Zero-based budgeting has plenty of critics. They say
it's hugely time-consuming, is much more expensive than routine, or "incremental," budgeting, and rarely delivers the efficiencies its adopters expect.
Branco Ponomariov, an associate professor of public administration at the University of Texas at San Antonio, said that budgeting approach can be an “extremely resource- and time-consuming process” that puts “tremendous” pressure on
staff.
“The idea for zero-based budgeting is really appealing on its face and it's quite useful as a management approach, but if it's taken literally, it's almost preposterous in practice,” Ponomariov said. “If you dig deep enough, you will find money somewhere. But how much really?
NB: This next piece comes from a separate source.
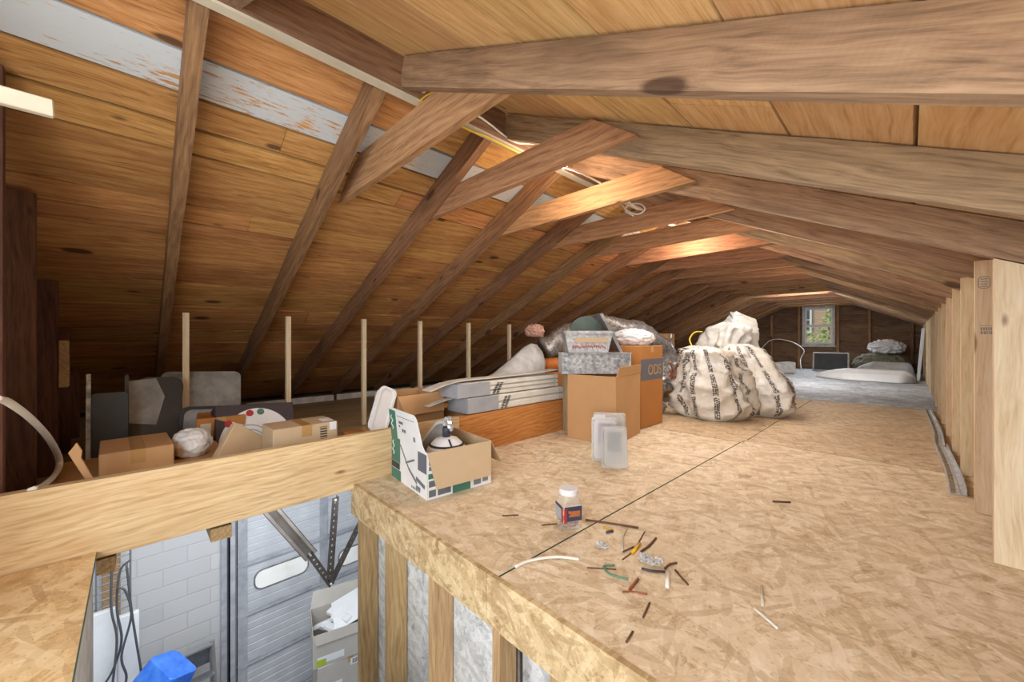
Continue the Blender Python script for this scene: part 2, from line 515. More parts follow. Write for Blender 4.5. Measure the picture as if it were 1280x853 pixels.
# ------------------------------------------------------------------ helpers
def at(px, py, X=None, Y=None, Z=None):
    """where the sight line through a point of the photograph meets a plane of the building"""
    u = (px - 640) / 483.0
    v = (424 - py) / 483.0
    c, s = math.cos(YAW), math.sin(YAW)
    r = Vector((c * u - s, s * u + c, v))
    t = X / r.x if X is not None else Y / r.y if Y is not None else (Z - EYE) / r.z
    return Vector((0, 0, EYE)) + r * t


def link_mesh(name, bm, mat, loc=(0, 0, 0), parent=None, smooth=False, rot=None, mats=None):
    me = bpy.data.meshes.new(name)
    bmesh.ops.recalc_face_normals(bm, faces=bm.faces)
    bm.to_mesh(me)
    bm.free()
    for m in (mats or [mat]):
        me.materials.append(m)
    if smooth:
        for p in me.polygons:
            p.use_smooth = True
    o = bpy.data.objects.new(name, me)
    o.location = loc
    if rot is not None:
        o.rotation_euler = rot
    COL.objects.link(o)
    if parent is not None:
        o.parent = parent
    return o


def tag(o, label, cat, group=None, kind=None):
    o['label'] = label
    o['category'] = cat
    if group:
        o['group'] = group
    if kind:
        o['kind'] = kind
    return o


def thing(name, label, cat, loc=(0, 0, 0), rz=0.0, group=None, rot=None):
    o = bpy.data.objects.new(name, None)
    o.empty_display_size = 0.1
    o.location = loc
    o.rotation_euler = rot if rot else (0, 0, rz)
    COL.objects.link(o)
    return tag(o, label, cat, group)


def struct(o):
    o['kind'] = 'structure'
    return o


def nb():
    return bmesh.new()


def box(bm, x0, x1, y0, y1, z0, z1, mi=0, mat=None):
    vs = [bm.verts.new(p) for p in ((x0, y0, z0), (x1, y0, z0), (x1, y1, z0), (x0, y1, z0), (x0, y0, z1), (x1, y0, z1), (x1, y1, z1), (x0, y1, z1))]
    if mat is not None:
        for v in vs:
            v.co = mat @ v.co
    fs = [bm.faces.new([vs[i] for i in f]) for f in ((0, 3, 2, 1), (4, 5, 6, 7), (0, 1, 5, 4), (1, 2, 6, 5), (2, 3, 7, 6), (3, 0, 4, 7))]
    for f in fs:
        f.material_index = mi
    return fs


def bevel(bm, w=0.003, seg=1):
    bmesh.ops.bevel(bm, geom=list(bm.edges), offset=w, segments=seg, affect='EDGES', profile=0.5)
    return bm


def tube(bm, pts, r, n=8, cap=True, flat=1.0):
    pts = [Vector(p) for p in pts]
    rings = []
    up = None
    for i, p in enumerate(pts):
        d = (pts[min(i + 1, len(pts) - 1)] - pts[max(i - 1, 0)]).normalized()
        if up is None:
            up = Vector((0, 0, 1)) if abs(d.z) < 0.9 else Vector((1, 0, 0))
        a = d.cross(up).normalized()
        b = a.cross(d).normalized()
        up = b
        rr = r[i] if isinstance(r, (list, tuple)) else r
        rings.append([bm.verts.new(p + a * math.cos(t) * rr + b * math.sin(t) * rr * flat) for t in (2 * math.pi * k / n for k in range(n))])
    for r0, r1 in zip(rings, rings[1:]):
        for k in range(n):
            bm.faces.new((r0[k], r0[(k + 1) % n], r1[(k + 1) % n], r1[k]))
    if cap:
        bm.faces.new(rings[0][::-1])
        bm.faces.new(rings[-1])
    return bm


def spline(pts, n=8):
    """Catmull-Rom through the points"""
    P = [Vector(p) for p in pts]
    P = [P[0] * 2 - P[1]] + P + [P[-1] * 2 - P[-2]]
    out = []
    for i in range(1, len(P) - 2):
        for k in range(n):
            t = k / n
            a, b, c, d = P[i - 1], P[i], P[i + 1], P[i + 2]
            out.append(0.5 * ((2 * b) + (c - a) * t + (2 * a - 5 * b + 4 * c - d) * t * t + (3 * b - a - 3 * c + d) * t ** 3))
    out.append(P[-2])
    return out


def lathe(bm, prof, n=24, sx=1.0, sy=1.0, cap=True):
    rings = [[bm.verts.new((r * math.cos(2 * math.pi * k / n) * sx, r * math.sin(2 * math.pi * k / n) * sy, z)) for k in range(n)] for r, z in prof]
    for r0, r1 in zip(rings, rings[1:]):
        for k in range(n):
            bm.faces.new((r0[k], r0[(k + 1) % n], r1[(k + 1) % n], r1[k]))
    if cap:
        bm.faces.new(rings[0][::-1])
        bm.faces.new(rings[-1])
    return bm


def prism(bm, pts, off, mi=0):
    """polygon of 3-D points pushed along a vector into a solid"""
    off = Vector(off)
    a = [bm.verts.new(Vector(p)) for p in pts]
    b = [bm.verts.new(Vector(p) + off) for p in pts]
    n = len(pts)
    fs = [bm.faces.new(a[::-1]), bm.faces.new(b)]
    for k in range(n):
        fs.append(bm.faces.new((a[k], a[(k + 1) % n], b[(k + 1) % n], b[k])))
    for f in fs:
        f.material_index = mi
    return fs


def sheet(bm, grid, thick, mi=0):
    """grid of points made into a thin solid"""
    n, m = len(grid), len(grid[0])
    top = [[bm.verts.new(Vector(p)) for p in row] for row in grid]
    def nrm(i, j):
        a = Vector(grid[min(i + 1, n - 1)][j]) - Vector(grid[max(i - 1, 0)][j])
        b = Vector(grid[i][min(j + 1, m - 1)]) - Vector(grid[i][max(j - 1, 0)])
        q = a.cross(b)
        return q.normalized() if q.length > 1e-9 else Vector((0, 0, 1))
    bot = [[bm.verts.new(Vector(grid[i][j]) - nrm(i, j) * thick) for j in range(m)] for i in range(n)]
    for i in range(n - 1):
        for j in range(m - 1):
            bm.faces.new((top[i][j], top[i + 1][j], top[i + 1][j + 1], top[i][j + 1]))
            bm.faces.new((bot[i][j], bot[i][j + 1], bot[i + 1][j + 1], bot[i + 1][j]))
    for i in range(n - 1):
        bm.faces.new((top[i][0], bot[i][0], bot[i + 1][0], top[i + 1][0]))
        bm.faces.new((top[i][m - 1], top[i + 1][m - 1], bot[i + 1][m - 1], bot[i][m - 1]))
    for j in range(m - 1):
        bm.faces.new((top[0][j], top[0][j + 1], bot[0][j + 1], bot[0][j]))
        bm.faces.new((top[n - 1][j], bot[n - 1][j], bot[n - 1][j + 1], top[n - 1][j + 1]))
    return bm


def lumber(name, p0, p1, w, d, side, mat, parent=None, bev=0.004, ends=None, wane=0.0):
    """a length of timber from p0 to p1 (centre line); local x runs along the grain, w across 'side', d across the other way.
    ends = shift of the top edge at each end (for plumb or sloping cuts)"""
    p0, p1 = Vector(p0), Vector(p1)
    x = (p1 - p0).normalized()
    y = (Vector(side) - x * x.dot(Vector(side))).normalized()
    z = x.cross(y)
    L = (p1 - p0).length
    bm = nb()
    n = max(2, int(L / 0.25))
    e0, e1 = ends or (0, 0)
    rings = []
    for i in range(n + 1):
        t = i / n
        ring = []
        for sy, sz in ((-1, -1), (1, -1), (1, 1), (-1, 1)):
            xx = L * t + (e0 * (1 - t) + e1 * t) * (sz * 0.5)
            k = wane * noise.noise(Vector((xx * 3, sy * 5 + p0.y * 7, sz * 5 + p0.x))) if 0 < i < n else 0
            ring.append(bm.verts.new((xx, sy * (w / 2 + k), sz * (d / 2 + k))))
        rings.append(ring)
    for r0, r1 in zip(rings, rings[1:]):
        for k in range(4):
            bm.faces.new((r0[k], r0[(k + 1) % 4], r1[(k + 1) % 4], r1[k]))
    bm.faces.new(rings[0][::-1])
    bm.faces.new(rings[-1])
    if bev:
        sharp = [e for e in bm.edges if len(e.link_faces) == 2 and e.calc_face_angle(0) > 0.8]
        bmesh.ops.bevel(bm, geom=sharp, offset=bev, segments=1, affect='EDGES')
    o = link_mesh(name, bm, mat)
    m = Matrix((x, y, z)).transposed().to_4x4()
    m.translation = p0
    if parent is not None:
        o.parent = parent
        o.matrix_local = parent.matrix_basis.inverted() @ m
    else:
        o.matrix_world = m
    return o


ORD = ['first', 'second', 'third', 'fourth', 'fifth', 'sixth', 'seventh', 'eighth', 'ninth', 'tenth', 'eleventh', 'twelfth', 'thirteenth',
       'fourteenth', 'fifteenth', 'sixteenth', 'seventeenth', 'eighteenth', 'nineteenth', 'twentieth', 'twenty-first', 'twenty-second', 'twenty-third']

# ------------------------------------------------------------------ the building
XR = -1.62            # ridge line
SL = 0.474            # roof slope
ZS = 2.07             # underside of the sheathing at the ridge
ZB = 1.925            # underside of the rafters at the ridge
YB = 12.6             # far gable
YF = -0.62            # near gable
XW = 0.204            # knee wall
XE = -5.98            # left eave
XE2 = 2.3
PITCH = math.atan(SL)
BEAM_Z = 0.262
XG = -5.3             # garage wall
ZG = -3.55            # garage floor


def planks(name, side, mat, seams, painted, y0, y1):
    """roof boards in the slope's own frame: x along the ridge, y down the slope"""
    bm = nb()
    lr = bm.faces.layers.float.new('rnd')
    lp = bm.faces.layers.float.new('paint')
    rng = random.Random(3 if side < 0 else 11)
    for i, (a, b) in enumerate(zip(seams, seams[1:])):
        cuts = [y0] + sorted(y0 + (y1 - y0) * (q + rng.uniform(-0.12, 0.12)) for q in (0.2, 0.45, 0.75)) + [y1]
        if i in painted:
            cuts = [y0, 4.6, y1]
        for c0, c1 in zip(cuts, cuts[1:]):
            dz = rng.uniform(0, 0.004)
            g = 0.0055 + rng.choice((0, 0, 0.002, 0.005))
            fs = box(bm, c0 + 0.001, c1 - 0.001, a / math.cos(PITCH) + g, b / math.cos(PITCH) - g, dz, 0.022 + dz)
            rv = rng.random()
            for f in fs:
                f[lr] = rv
                f[lp] = 1.0 if (i in painted) else 0.0
    # felt and roof deck above the boards, so no daylight shows through
    fs = box(bm, y0, y1, seams[0], seams[-1] / math.cos(PITCH), 0.0265, 0.04)
    for f in fs:
        f.material_index = 1
    o = link_mesh(name, bm, mat, mats=[mat, M['void']])
    x = Vector((0, 1, 0))
    y = Vector((side * math.cos(PITCH), 0, -math.sin(PITCH)))
    z = x.cross(y)
    if z.z < 0:
        # keep a right handed frame: flip the along-ridge axis
        for v in o.data.vertices:
            v.co.x = -v.co.x
        o.data.flip_normals()
        x = -x
        z = x.cross(y)
    m = Matrix((x, y, z)).transposed().to_4x4()
    m.translation = (XR, 0, ZS)
    o.matrix_world = m
    return struct(o)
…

And at what cost?”
Whyte has the support of at least four of his council colleagues, but Mayor Ron Nirenberg isn't one of them.
“Having our police department or our parks department, whatever department, go all the way down to zero and have to justify every penny that comes out of that department is, in my opinion, a waste
of taxpayer expense and time of staff,” he said.
Local governments rarely decide they want to drop existing programs from one year to the next — or even every five years. Also, much of what a city spends on is mandated by state and federal law, Ponomariov said.
San
Antonio city staff starts budget talks in the spring and spends the entire month of July preparing a proposed budget to present to City Council in August. Council then adopts the new budget in mid-September. Zero-based budgeting would blow up that timeline.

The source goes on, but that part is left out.